Johnson and the New Mexico Attorney General’s office have regularly traveled the state, conducting seminars on open government. About 40 people attended one of those seminars this summer in Tucumcari.

Johnson often referred to his work as “letting the sunshine in.”

“He was tenacious, well intentioned and one of a kind,” Albuquerque attorney Marty Esquivel told The Associated Press. “Bob made sure democracy functioned the way our forefathers wanted it to function, which was out in the open and not behind closed doors.”

Hobbs News-Sun Publisher Kathi Bearden told AP: “It didn’t matter how big or small, he was rabid about open government. He truly believed in open government and didn’t mind entering the fray for any citizen.”

Johnson spent the first 42 years of his career as a journalist with AP and is best known for writing AP’s first bulletin on the assassination of President Kennedy.

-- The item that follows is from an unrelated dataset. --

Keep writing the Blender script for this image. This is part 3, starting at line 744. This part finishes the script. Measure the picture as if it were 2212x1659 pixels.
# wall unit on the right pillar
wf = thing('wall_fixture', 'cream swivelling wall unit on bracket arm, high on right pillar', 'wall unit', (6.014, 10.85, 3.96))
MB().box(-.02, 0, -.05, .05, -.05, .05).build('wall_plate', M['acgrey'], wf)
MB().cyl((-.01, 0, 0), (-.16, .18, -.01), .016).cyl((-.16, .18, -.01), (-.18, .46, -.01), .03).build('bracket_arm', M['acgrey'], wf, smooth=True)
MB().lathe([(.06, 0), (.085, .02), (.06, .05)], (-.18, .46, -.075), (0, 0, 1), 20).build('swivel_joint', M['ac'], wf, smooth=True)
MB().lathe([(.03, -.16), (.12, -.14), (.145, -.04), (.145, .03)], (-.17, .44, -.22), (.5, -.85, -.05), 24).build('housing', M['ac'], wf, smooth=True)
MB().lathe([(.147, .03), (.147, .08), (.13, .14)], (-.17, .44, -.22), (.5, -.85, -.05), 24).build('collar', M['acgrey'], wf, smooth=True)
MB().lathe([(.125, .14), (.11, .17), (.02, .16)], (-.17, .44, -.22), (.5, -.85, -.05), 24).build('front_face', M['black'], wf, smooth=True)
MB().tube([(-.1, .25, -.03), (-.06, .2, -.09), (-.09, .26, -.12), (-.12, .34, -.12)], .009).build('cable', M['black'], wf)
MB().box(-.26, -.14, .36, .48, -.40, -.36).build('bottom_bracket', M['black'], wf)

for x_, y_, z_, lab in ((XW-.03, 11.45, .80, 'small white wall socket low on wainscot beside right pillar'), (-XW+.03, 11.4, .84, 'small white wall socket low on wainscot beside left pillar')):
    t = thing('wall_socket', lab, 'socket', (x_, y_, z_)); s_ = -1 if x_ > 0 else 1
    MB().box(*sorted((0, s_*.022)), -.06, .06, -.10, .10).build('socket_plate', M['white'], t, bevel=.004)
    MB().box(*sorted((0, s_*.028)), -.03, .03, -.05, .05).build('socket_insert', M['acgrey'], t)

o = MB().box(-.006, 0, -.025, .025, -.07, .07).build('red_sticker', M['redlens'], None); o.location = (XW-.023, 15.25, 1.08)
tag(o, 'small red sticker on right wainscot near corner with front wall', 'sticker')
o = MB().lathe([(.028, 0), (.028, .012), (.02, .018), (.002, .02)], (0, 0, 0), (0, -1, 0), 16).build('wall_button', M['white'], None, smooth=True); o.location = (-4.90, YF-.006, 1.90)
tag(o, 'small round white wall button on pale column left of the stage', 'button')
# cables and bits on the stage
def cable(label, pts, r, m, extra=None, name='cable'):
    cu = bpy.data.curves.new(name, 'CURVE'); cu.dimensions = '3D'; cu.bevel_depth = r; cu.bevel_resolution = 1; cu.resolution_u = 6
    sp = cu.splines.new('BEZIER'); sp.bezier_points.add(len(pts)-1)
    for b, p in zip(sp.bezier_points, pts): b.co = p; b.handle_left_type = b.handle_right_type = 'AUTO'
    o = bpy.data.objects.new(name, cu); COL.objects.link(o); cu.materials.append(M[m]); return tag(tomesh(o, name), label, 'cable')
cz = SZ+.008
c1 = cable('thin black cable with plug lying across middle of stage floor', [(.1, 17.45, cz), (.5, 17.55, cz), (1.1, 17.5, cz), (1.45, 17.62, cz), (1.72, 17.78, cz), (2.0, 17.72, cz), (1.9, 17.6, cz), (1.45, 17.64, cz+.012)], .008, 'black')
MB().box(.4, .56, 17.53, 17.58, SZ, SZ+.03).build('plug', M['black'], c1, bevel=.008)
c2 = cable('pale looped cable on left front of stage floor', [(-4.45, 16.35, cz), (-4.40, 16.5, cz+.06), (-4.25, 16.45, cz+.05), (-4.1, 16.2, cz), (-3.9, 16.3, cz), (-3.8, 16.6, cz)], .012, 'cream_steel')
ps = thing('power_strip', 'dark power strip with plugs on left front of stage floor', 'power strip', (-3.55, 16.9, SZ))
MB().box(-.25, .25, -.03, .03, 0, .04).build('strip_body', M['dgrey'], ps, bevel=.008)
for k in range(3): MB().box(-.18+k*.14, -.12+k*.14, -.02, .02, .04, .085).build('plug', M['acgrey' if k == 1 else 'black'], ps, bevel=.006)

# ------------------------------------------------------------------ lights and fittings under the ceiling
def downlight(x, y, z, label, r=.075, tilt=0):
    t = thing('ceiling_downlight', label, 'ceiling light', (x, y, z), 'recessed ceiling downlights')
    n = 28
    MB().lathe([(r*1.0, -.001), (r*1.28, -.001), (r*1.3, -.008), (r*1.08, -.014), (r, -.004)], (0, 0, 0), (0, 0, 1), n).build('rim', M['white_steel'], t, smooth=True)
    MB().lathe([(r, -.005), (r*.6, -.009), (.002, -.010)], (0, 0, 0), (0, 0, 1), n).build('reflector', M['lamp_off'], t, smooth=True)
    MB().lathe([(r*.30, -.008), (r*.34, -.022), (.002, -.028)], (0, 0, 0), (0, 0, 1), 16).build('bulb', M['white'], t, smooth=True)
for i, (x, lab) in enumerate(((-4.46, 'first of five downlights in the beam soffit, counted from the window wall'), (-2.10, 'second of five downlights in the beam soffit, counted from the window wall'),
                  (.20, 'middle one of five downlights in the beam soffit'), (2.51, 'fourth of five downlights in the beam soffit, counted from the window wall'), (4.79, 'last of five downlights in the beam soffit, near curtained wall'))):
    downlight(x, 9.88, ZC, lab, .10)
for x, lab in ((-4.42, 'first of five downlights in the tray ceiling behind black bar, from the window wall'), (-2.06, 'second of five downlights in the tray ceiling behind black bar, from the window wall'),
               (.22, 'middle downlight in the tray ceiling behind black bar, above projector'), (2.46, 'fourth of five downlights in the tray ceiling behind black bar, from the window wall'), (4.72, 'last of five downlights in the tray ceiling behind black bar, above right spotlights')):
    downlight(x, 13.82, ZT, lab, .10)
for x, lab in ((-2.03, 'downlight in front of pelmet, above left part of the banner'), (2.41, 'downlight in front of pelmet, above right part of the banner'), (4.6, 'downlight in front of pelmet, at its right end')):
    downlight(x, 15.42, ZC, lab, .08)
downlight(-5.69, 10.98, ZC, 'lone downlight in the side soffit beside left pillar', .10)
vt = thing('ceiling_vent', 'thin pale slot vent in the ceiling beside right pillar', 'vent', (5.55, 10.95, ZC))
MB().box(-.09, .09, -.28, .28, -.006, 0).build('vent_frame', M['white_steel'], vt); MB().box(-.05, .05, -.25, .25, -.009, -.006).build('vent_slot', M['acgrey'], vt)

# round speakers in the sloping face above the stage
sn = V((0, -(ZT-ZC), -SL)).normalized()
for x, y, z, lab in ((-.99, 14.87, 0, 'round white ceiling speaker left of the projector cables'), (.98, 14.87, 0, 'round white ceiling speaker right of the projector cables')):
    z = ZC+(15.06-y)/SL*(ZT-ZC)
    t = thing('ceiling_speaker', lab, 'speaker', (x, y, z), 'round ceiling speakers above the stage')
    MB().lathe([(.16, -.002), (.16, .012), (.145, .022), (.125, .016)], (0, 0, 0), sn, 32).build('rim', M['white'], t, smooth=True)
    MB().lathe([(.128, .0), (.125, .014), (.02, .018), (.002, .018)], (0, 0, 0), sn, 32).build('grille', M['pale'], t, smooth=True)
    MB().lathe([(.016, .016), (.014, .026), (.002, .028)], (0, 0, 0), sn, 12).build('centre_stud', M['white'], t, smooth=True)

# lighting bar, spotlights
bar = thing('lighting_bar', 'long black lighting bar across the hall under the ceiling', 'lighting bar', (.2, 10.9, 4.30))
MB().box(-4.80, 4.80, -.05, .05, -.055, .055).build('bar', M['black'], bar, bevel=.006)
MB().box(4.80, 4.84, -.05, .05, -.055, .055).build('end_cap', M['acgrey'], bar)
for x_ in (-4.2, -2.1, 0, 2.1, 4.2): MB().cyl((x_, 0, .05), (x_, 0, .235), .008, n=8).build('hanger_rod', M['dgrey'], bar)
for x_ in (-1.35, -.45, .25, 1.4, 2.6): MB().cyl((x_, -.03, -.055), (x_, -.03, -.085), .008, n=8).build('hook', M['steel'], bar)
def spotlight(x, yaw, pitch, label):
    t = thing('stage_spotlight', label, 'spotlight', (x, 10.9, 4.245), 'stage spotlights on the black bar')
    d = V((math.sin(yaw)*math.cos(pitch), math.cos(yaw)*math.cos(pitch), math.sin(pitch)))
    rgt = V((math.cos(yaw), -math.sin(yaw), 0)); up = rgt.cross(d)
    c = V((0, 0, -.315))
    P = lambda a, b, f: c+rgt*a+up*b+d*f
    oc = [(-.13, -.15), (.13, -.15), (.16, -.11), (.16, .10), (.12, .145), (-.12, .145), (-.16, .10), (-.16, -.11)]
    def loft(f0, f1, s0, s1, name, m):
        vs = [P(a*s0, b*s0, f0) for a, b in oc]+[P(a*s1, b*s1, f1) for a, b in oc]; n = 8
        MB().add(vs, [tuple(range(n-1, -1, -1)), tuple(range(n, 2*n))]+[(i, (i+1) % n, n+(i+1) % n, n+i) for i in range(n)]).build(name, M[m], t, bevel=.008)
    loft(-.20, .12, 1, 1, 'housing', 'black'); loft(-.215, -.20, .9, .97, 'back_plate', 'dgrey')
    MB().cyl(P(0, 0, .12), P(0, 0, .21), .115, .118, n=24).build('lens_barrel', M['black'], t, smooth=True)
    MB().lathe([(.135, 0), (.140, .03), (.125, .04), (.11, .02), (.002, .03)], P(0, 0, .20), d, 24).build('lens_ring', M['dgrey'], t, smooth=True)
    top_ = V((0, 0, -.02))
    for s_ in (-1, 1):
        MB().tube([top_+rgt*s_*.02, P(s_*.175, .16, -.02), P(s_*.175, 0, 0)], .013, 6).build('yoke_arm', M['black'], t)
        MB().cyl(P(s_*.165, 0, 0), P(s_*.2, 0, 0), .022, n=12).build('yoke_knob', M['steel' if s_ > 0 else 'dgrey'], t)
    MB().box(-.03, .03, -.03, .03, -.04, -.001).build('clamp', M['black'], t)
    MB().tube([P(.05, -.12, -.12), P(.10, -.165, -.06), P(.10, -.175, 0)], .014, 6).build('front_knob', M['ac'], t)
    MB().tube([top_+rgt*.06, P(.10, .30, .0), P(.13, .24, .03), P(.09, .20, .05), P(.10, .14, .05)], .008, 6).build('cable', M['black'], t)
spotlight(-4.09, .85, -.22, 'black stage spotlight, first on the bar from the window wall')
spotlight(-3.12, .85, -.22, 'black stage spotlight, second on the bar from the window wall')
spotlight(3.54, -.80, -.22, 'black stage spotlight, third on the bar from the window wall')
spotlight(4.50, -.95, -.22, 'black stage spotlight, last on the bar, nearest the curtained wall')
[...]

His work in open government began after his “retirement” in 1988.

In a guest column he wrote for Freedom New Mexico earlier this year, Johnson described open government as “letting light shine through official fog so the public, meaning everybody, can see what elected servants are doing …”

He wanted to make sure government’s rules were made to benefit the public, not “just to protect (government) power,” he wrote.

New Mexico has never had a more dedicated public servant. We miss him already.